### TASK GOAL
Give back, exactly as written, the lines from the beginning of the listing through the one that contains "CAM = Vector((0, -DC, 0))".

··· SUPPLIED INFORMATION

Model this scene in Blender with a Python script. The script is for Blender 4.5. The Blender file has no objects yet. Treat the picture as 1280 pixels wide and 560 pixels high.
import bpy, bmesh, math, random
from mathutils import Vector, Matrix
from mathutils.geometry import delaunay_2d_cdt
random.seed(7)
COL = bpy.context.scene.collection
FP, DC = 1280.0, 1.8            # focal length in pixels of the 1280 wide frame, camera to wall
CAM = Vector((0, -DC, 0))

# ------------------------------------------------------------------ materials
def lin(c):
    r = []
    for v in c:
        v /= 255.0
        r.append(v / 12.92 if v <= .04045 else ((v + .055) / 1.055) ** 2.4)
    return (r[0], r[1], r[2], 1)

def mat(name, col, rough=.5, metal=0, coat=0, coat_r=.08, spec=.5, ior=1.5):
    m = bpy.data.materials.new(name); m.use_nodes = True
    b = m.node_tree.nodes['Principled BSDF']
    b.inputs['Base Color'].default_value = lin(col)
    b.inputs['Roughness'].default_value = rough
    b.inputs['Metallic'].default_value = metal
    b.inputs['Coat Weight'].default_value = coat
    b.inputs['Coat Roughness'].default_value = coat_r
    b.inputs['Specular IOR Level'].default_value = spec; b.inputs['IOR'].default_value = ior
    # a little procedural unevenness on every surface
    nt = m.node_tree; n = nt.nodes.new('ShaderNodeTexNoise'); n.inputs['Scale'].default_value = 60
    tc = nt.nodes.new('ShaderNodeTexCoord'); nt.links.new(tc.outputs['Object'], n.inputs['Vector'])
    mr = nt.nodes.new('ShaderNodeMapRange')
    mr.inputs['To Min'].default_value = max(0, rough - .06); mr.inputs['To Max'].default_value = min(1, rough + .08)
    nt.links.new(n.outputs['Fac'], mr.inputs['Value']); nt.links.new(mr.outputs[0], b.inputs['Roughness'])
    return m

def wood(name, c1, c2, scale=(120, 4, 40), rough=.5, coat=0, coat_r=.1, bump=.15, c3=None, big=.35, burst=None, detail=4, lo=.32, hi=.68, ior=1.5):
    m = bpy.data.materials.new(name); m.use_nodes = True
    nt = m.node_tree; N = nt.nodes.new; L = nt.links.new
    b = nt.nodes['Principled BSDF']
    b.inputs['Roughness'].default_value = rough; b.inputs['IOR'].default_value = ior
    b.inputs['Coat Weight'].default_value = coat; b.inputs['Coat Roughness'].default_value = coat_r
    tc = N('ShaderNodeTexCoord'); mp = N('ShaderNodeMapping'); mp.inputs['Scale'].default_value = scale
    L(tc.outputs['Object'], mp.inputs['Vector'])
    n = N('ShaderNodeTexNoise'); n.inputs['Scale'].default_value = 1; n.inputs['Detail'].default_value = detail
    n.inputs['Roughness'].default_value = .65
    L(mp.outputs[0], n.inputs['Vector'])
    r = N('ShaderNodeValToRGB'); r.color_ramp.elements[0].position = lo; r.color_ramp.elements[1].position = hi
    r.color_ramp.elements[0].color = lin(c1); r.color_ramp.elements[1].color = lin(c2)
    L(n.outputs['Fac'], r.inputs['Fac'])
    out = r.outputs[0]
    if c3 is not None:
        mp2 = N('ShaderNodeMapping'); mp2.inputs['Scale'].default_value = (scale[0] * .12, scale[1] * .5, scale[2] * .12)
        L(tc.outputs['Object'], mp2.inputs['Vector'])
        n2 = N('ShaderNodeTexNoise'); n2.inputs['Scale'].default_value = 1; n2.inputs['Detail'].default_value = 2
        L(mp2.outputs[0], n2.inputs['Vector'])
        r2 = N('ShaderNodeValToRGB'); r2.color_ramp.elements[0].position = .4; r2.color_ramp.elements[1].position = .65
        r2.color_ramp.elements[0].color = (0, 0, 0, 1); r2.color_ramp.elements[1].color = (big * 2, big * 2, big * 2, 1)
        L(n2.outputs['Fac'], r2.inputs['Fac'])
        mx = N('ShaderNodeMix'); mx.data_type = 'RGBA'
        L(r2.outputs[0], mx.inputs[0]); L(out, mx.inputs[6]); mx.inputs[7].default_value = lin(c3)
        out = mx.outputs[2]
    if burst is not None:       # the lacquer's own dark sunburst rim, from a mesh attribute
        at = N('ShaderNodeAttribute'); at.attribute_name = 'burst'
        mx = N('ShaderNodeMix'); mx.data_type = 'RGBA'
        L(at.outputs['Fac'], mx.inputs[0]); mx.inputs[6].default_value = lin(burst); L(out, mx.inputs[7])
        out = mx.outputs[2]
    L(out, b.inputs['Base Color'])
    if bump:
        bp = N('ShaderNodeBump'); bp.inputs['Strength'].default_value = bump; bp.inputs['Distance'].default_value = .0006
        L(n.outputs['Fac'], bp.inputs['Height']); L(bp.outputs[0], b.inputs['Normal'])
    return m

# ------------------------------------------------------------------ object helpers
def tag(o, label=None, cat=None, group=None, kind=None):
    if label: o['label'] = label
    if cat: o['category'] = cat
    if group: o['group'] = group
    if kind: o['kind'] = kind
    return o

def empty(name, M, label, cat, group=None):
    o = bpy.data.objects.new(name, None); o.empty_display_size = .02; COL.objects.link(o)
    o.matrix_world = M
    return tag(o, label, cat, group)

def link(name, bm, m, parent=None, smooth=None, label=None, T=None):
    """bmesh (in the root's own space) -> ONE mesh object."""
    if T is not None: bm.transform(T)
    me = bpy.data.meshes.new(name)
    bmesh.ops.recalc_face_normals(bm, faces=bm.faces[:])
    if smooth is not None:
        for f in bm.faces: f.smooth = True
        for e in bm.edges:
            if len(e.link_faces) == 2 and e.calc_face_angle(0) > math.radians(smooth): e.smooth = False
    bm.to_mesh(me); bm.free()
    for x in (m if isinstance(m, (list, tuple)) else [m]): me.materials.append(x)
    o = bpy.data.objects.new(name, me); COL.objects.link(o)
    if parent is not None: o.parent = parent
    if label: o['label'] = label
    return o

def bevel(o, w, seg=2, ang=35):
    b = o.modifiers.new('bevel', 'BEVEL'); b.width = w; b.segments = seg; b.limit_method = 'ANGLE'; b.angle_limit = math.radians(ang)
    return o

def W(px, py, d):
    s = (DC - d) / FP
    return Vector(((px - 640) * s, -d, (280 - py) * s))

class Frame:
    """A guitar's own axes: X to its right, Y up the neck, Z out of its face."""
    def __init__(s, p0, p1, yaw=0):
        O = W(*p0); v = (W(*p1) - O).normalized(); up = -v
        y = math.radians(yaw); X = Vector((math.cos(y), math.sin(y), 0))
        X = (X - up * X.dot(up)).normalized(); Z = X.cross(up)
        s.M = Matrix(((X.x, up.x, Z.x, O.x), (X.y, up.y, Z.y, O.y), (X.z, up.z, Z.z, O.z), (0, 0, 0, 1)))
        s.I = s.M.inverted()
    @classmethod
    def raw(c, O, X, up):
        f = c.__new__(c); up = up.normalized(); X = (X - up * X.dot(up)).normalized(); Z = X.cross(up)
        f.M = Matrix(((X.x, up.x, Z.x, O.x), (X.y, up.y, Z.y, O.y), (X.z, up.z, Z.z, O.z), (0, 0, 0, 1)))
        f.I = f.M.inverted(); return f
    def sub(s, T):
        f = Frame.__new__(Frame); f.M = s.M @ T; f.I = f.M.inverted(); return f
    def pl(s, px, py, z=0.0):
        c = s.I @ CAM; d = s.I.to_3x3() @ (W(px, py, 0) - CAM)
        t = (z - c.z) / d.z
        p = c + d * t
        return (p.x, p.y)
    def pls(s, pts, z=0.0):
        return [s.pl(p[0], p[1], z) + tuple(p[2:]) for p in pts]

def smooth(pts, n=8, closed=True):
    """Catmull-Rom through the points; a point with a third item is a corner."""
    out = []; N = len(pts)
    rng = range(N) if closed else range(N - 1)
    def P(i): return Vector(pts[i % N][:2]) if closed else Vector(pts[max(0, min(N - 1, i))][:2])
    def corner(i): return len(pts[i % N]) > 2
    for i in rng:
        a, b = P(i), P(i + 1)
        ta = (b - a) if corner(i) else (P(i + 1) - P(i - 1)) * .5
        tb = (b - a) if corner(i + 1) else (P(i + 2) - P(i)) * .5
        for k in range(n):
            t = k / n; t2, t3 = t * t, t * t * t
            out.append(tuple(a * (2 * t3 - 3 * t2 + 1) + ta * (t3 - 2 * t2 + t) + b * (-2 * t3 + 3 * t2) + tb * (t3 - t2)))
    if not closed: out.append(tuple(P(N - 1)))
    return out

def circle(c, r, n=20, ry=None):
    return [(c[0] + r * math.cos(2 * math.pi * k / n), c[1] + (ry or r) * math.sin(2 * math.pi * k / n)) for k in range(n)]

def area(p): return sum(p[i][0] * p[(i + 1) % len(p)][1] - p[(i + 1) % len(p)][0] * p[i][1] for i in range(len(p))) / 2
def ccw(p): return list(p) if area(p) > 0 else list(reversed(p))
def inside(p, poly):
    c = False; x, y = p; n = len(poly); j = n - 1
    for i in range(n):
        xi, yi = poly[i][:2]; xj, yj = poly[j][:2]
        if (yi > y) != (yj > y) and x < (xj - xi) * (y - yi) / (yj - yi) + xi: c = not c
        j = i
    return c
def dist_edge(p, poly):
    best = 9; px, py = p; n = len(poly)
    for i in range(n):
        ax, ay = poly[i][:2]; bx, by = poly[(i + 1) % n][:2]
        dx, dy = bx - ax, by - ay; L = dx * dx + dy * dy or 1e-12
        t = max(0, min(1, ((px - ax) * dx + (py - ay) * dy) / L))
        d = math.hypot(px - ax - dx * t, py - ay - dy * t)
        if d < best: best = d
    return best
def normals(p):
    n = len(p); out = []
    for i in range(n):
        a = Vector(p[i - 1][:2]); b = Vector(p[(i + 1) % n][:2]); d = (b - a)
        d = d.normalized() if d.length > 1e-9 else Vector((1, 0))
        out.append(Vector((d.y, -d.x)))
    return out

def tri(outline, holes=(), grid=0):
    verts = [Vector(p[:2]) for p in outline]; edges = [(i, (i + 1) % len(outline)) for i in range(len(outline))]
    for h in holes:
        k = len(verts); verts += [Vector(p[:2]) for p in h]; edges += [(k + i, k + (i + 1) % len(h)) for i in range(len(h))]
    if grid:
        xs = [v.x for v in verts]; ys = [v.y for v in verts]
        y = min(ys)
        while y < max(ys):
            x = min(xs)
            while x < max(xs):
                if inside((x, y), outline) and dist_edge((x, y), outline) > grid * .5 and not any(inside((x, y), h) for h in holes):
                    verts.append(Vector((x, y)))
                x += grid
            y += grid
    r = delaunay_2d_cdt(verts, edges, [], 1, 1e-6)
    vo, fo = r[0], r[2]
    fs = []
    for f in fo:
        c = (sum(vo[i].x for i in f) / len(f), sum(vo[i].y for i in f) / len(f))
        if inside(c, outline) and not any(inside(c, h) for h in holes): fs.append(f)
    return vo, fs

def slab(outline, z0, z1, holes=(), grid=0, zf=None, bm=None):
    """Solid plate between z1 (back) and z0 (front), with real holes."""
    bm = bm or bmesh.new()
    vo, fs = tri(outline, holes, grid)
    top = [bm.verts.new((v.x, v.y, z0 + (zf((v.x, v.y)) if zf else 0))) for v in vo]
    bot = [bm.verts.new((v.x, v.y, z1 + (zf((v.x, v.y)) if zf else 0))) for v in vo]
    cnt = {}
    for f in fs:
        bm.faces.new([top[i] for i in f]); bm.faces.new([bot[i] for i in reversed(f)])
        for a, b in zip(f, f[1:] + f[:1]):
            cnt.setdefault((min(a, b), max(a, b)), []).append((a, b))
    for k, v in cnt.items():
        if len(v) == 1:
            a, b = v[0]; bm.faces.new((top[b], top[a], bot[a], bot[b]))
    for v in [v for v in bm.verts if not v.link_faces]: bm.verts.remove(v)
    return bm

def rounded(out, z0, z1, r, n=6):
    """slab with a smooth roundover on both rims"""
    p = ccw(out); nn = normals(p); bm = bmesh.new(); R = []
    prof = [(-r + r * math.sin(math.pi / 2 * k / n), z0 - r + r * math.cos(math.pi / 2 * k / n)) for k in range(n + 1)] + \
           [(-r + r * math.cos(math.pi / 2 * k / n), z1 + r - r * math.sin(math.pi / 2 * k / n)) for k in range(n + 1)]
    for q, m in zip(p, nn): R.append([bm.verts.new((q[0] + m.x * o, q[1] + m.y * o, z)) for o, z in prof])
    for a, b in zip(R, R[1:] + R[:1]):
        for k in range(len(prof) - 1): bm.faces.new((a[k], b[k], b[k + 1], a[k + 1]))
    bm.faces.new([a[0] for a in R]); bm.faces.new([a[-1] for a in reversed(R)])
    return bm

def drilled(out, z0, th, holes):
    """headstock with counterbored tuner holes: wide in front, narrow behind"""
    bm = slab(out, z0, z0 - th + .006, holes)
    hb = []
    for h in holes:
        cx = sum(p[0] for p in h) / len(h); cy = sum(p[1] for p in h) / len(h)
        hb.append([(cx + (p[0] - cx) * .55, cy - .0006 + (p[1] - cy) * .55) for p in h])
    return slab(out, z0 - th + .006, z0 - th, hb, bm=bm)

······

### RESULT OF THE TASK
Model this scene in Blender with a Python script. The script is for Blender 4.5. The Blender file has no objects yet. Treat the picture as 1280 pixels wide and 560 pixels high.
import bpy, bmesh, math, random
from mathutils import Vector, Matrix
from mathutils.geometry import delaunay_2d_cdt
random.seed(7)
COL = bpy.context.scene.collection
FP, DC = 1280.0, 1.8            # focal length in pixels of the 1280 wide frame, camera to wall
CAM = Vector((0, -DC, 0))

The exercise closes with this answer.